Pensez-vous à la mort ?
Oui bien sûr. A cet égard, il faut être conscient que n’importe qui peut mourir à n’importe quel moment. Le philosophe ne disait-il pas que nous sommes des êtres pour la mort, et que dès que l’on vient au monde on est assez vieux pour mourir ?
Mais en même temps, il faut espérer vivre le plus longtemps possible, sinon on meurt un peu avant de mourir vraiment.
Il faut donc vivre entre la lucidité sur la possibilité de la mort à n’importe quel moment, et l’espoir vitalisant de vivre centenaire.
Si vous comparaissez devant Dieu, que lui direz-vous ?

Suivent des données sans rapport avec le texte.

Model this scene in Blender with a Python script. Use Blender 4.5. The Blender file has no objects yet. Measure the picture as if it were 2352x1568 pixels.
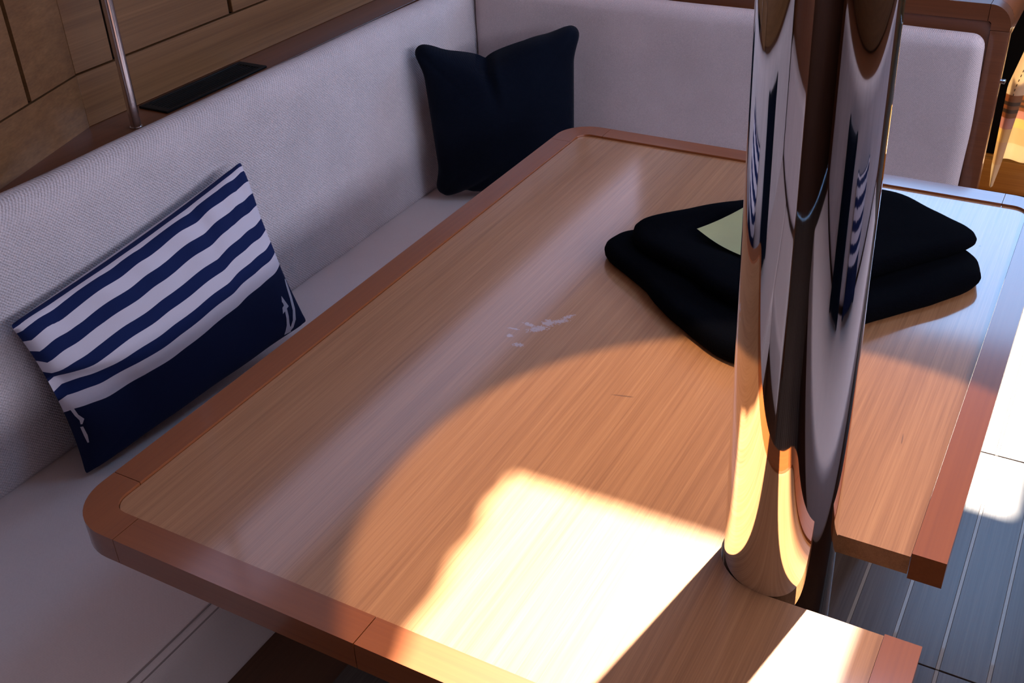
import bpy, bmesh, math, random
from mathutils import Vector, Matrix, noise

random.seed(7)
T = 0.70                       # height of the table top above the floor
SC = bpy.context.scene
COL = SC.collection
ZUP = Vector((0, 0, T))

# ------------------------------------------------------------------ camera
cam_d = bpy.data.cameras.new('camera')
cam_d.sensor_width = 36.0
cam_d.lens = 38.0886
cam_d.clip_start = 0.02
cam = bpy.data.objects.new('camera', cam_d)
COL.objects.link(cam)
cx = Vector((0.87542115, 0.48205398, -0.03552144))
cy = Vector((-0.23285556, 0.48498618, 0.84295118))
cz = Vector((0.42357538, -0.72966592, 0.53681611))
M = Matrix((cx, cy, cz)).transposed().to_4x4()
M.translation = Vector((0, 0, 0.75 + T))
cam.matrix_world = M
SC.camera = cam

# ------------------------------------------------------------------ world, sun, exposure
SC.view_settings.view_transform = 'Standard'
SC.view_settings.look = 'None'
SC.view_settings.gamma = 1.0
SC.view_settings.exposure = 0.0
SC.view_settings.use_curve_mapping = False
w = bpy.data.worlds.new('sky')
SC.world = w
w.use_nodes = True
bg = w.node_tree.nodes['Background']
bg.inputs[0].default_value = (0.30, 0.56, 1.0, 1)
bg.inputs[1].default_value = 8.0
SUN = Vector((0.148, 1.0, 1.275)).normalized()
sd = bpy.data.lights.new('sun', 'SUN')
sd.energy = 32.0
sd.angle = math.radians(1.1)
sd.color = (1.0, 0.93, 0.80)
so = bpy.data.objects.new('sun', sd)
so.rotation_euler = SUN.to_track_quat('Z', 'Y').to_euler()
so.location = (0.5, 4, 5)
COL.objects.link(so)
try:
    SC.cycles.use_denoising = True
    SC.cycles.denoiser = 'OPENIMAGEDENOISE'
    SC.cycles.denoising_input_passes = 'RGB_ALBEDO_NORMAL'
    SC.cycles.max_bounces = 10
    SC.cycles.diffuse_bounces = 5
    SC.cycles.glossy_bounces = 5
    SC.cycles.blur_glossy = 0.1
    SC.cycles.sample_clamp_indirect = 12.0
    SC.cycles.caustics_reflective = False
except Exception:
    pass

# ------------------------------------------------------------------ materials
def nodes_of(name):
    m = bpy.data.materials.new(name)
    m.use_nodes = True
    nt = m.node_tree
    b = nt.nodes['Principled BSDF']
    return m, nt, b

def N(nt, t, **kw):
    n = nt.nodes.new(t)
    for k, v in kw.items():
        setattr(n, k, v)
    return n

def math_node(nt, op, a, b=None, clamp=False):
    n = nt.nodes.new('ShaderNodeMath')
    n.operation = op
    n.use_clamp = clamp
    for i, v in enumerate((a, b)):
        if v is None:
            continue
        if isinstance(v, (int, float)):
            n.inputs[i].default_value = v
        else:
            nt.links.new(v, n.inputs[i])
    return n.outputs[0]

def mixc(nt, fac, a, b, mode='MIX'):
    n = nt.nodes.new('ShaderNodeMix')
    n.data_type = 'RGBA'
    n.blend_type = mode
    if isinstance(fac, (int, float)):
        n.inputs[0].default_value = fac
    else:
        nt.links.new(fac, n.inputs[0])
    for i, v in ((6, a), (7, b)):
        if isinstance(v, tuple):
            n.inputs[i].default_value = (*v[:3], 1)
        else:
            nt.links.new(v, n.inputs[i])
    return n.outputs[2]

def ramp(nt, fac, stops, interp='LINEAR'):
    n = nt.nodes.new('ShaderNodeValToRGB')
    n.color_ramp.interpolation = interp
    e = n.color_ramp.elements
    while len(e) < len(stops):
        e.new(0.5)
    for k, (p, c) in enumerate(stops):
        e[k].position = p
        e[k].color = (*c[:3], 1) if not isinstance(c, (int, float)) else (c, c, c, 1)
    nt.links.new(fac, n.inputs[0])
    return n.outputs[0]

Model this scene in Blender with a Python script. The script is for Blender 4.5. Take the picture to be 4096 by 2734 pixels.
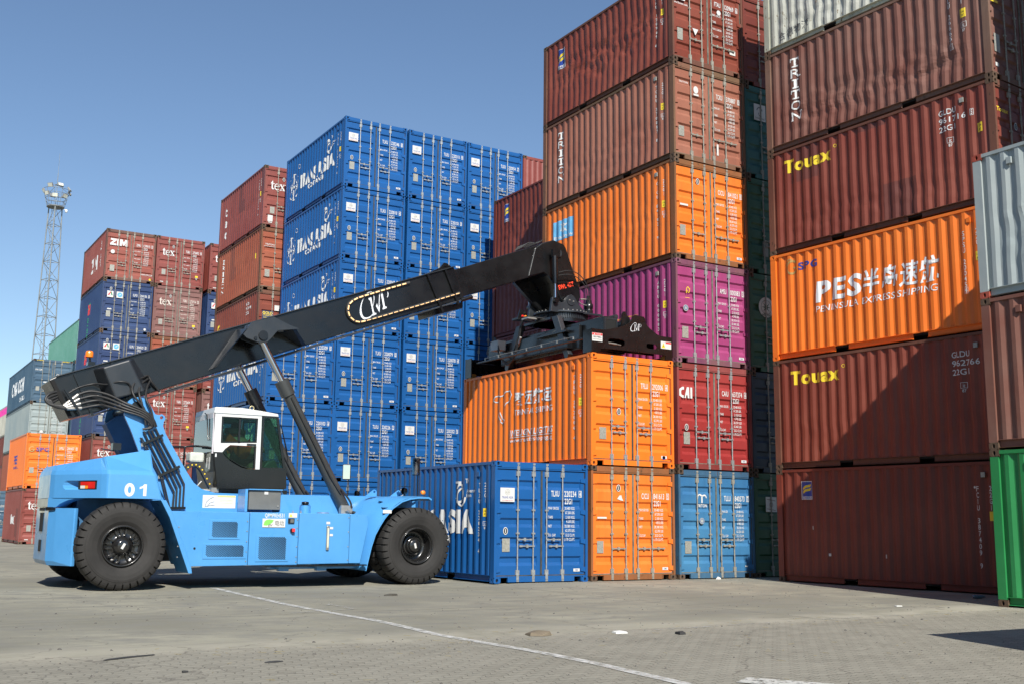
import bpy, bmesh, math, random
from math import sin, cos, pi, radians, sqrt, atan2
from mathutils import Vector, Matrix, noise

# ------------------------------------------------------------------ scene, camera, light
S = bpy.context.scene
for o in list(bpy.data.objects): bpy.data.objects.remove(o)
COL = S.collection
cam = bpy.data.cameras.new("camera"); camo = bpy.data.objects.new("camera", cam); COL.objects.link(camo)
S.camera = camo
CYAW, CPITCH, CROLL = -0.54727, 0.16401, 0.01192
_f = Vector((-sin(CYAW)*cos(CPITCH), cos(CYAW)*cos(CPITCH), sin(CPITCH)))
_r0 = Vector((cos(CYAW), sin(CYAW), 0)); _u0 = _r0.cross(_f)
_r = _r0*cos(CROLL)+_u0*sin(CROLL); _u = _u0*cos(CROLL)-_r0*sin(CROLL)
camo.matrix_world = Matrix(((_r.x,_u.x,-_f.x,-14.473),(_r.y,_u.y,-_f.y,-20.231),(_r.z,_u.z,-_f.z,1.284),(0,0,0,1)))
cam.sensor_width = 36; cam.lens = 38.204; cam.clip_start = 0.1; cam.clip_end = 3000

SUN_TO = Vector((-0.30, -1.0, 0.829)).normalized()
W_ = bpy.data.worlds.new("World"); S.world = W_; W_.use_nodes = True
nt = W_.node_tree; nt.nodes.clear()
sky = nt.nodes.new("ShaderNodeTexSky"); sky.sky_type = 'NISHITA'; sky.sun_disc = False
sky.sun_elevation = math.asin(SUN_TO.z); sky.sun_rotation = atan2(SUN_TO.x, SUN_TO.y) % (2*pi)
sky.altitude = 0; sky.air_density = 1.0; sky.dust_density = 0.0; sky.ozone_density = 3.2
bg = nt.nodes.new("ShaderNodeBackground"); bg.inputs[1].default_value = 0.095
wo = nt.nodes.new("ShaderNodeOutputWorld")
nt.links.new(sky.outputs[0], bg.inputs[0]); nt.links.new(bg.outputs[0], wo.inputs[0])
sl = bpy.data.lights.new("sun", 'SUN'); sl.energy = 5.0; sl.angle = radians(0.53); sl.color = (1.0, 0.95, 0.87)
so = bpy.data.objects.new("sun", sl); COL.objects.link(so); so.location = (-20, -60, 60)
so.rotation_euler = (-SUN_TO).to_track_quat('-Z', 'Y').to_euler()
S.view_settings.view_transform = 'Standard'; S.view_settings.look = 'None'
S.view_settings.exposure = 0.4; S.view_settings.gamma = 1.0
S.cycles.max_bounces = 8; S.cycles.transparent_max_bounces = 12

# ------------------------------------------------------------------ materials
MATS = {}
def nodes(name):
    m = bpy.data.materials.new(name); m.use_nodes = True
    t = m.node_tree; b = t.nodes["Principled BSDF"]
    return m, t, b
def N(t, ty, **kw):
    n = t.nodes.new(ty)
    for k, v in kw.items():
        if hasattr(n, k): setattr(n, k, v)
        else: n.inputs[k].default_value = v
    return n
def L(t, a, b): t.links.new(a, b)
def rgb(c): return (c[0], c[1], c[2], 1)
def ramp(t, src, p0, p1, c0=(0,0,0,1), c1=(1,1,1,1)):
    r = t.nodes.new("ShaderNodeValToRGB"); e = r.color_ramp.elements
    e[0].position = p0; e[1].position = p1; e[0].color = c0; e[1].color = c1
    L(t, src, r.inputs[0]); return r.outputs[0]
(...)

Pardon pour tout le mal que j’ai pu faire malgré les efforts que j’ai déployés pour faire le bien. Merci pour tous les bienfaits dont j’ai été gratifié (la vie ; une famille ; une éducation ; une patrie ; etc.), et toutes les opportunités qui m’ont été offertes de servir ma famille, mon pays et l’Afrique. Puissiez-vous protéger ma famille, mon pays, l’Afrique, et le Monde ?
Bio express
Gérard Niyungeko est originaire de la commune Rutovu, province Bururi. Il est titulaire d’un doctorat de Droit de l’Université de Bruxelles, en Belgique. Il est Professeur de droit international, de droit constitutionnel et des droits de l’homme à l’Université du Burundi.
Il a exercé plusieurs fonctions notamment: Vice-recteur de l’Université du Burundi (1997-2000) ; président de la Commission constitutionnelle du Burundi (1991-1992) ; président de la Cour constitutionnelle du Burundi (1992-1996), titulaire de la Chaire de l’UNESCO en éducation à la paix et au règlement des conflits à l’Université du Burundi (1999-2003).
Il a été élu juge de la Cour africaine des droits de l’Homme et des peuples en 2006, pour un mandat de six ans. Il a été le premier président de la Cour (2006-2008). Il a été réélu pour un second mandat de président pour la période 2010-2012.
Il est l’auteur de plusieurs publications, notamment: Les droits de l’homme, cours destiné aux formateurs, Bujumbura, 1994, 92 p.; La preuve devant les juridictions internationales, Bruxelles, Bruylant, 2005, 480 p.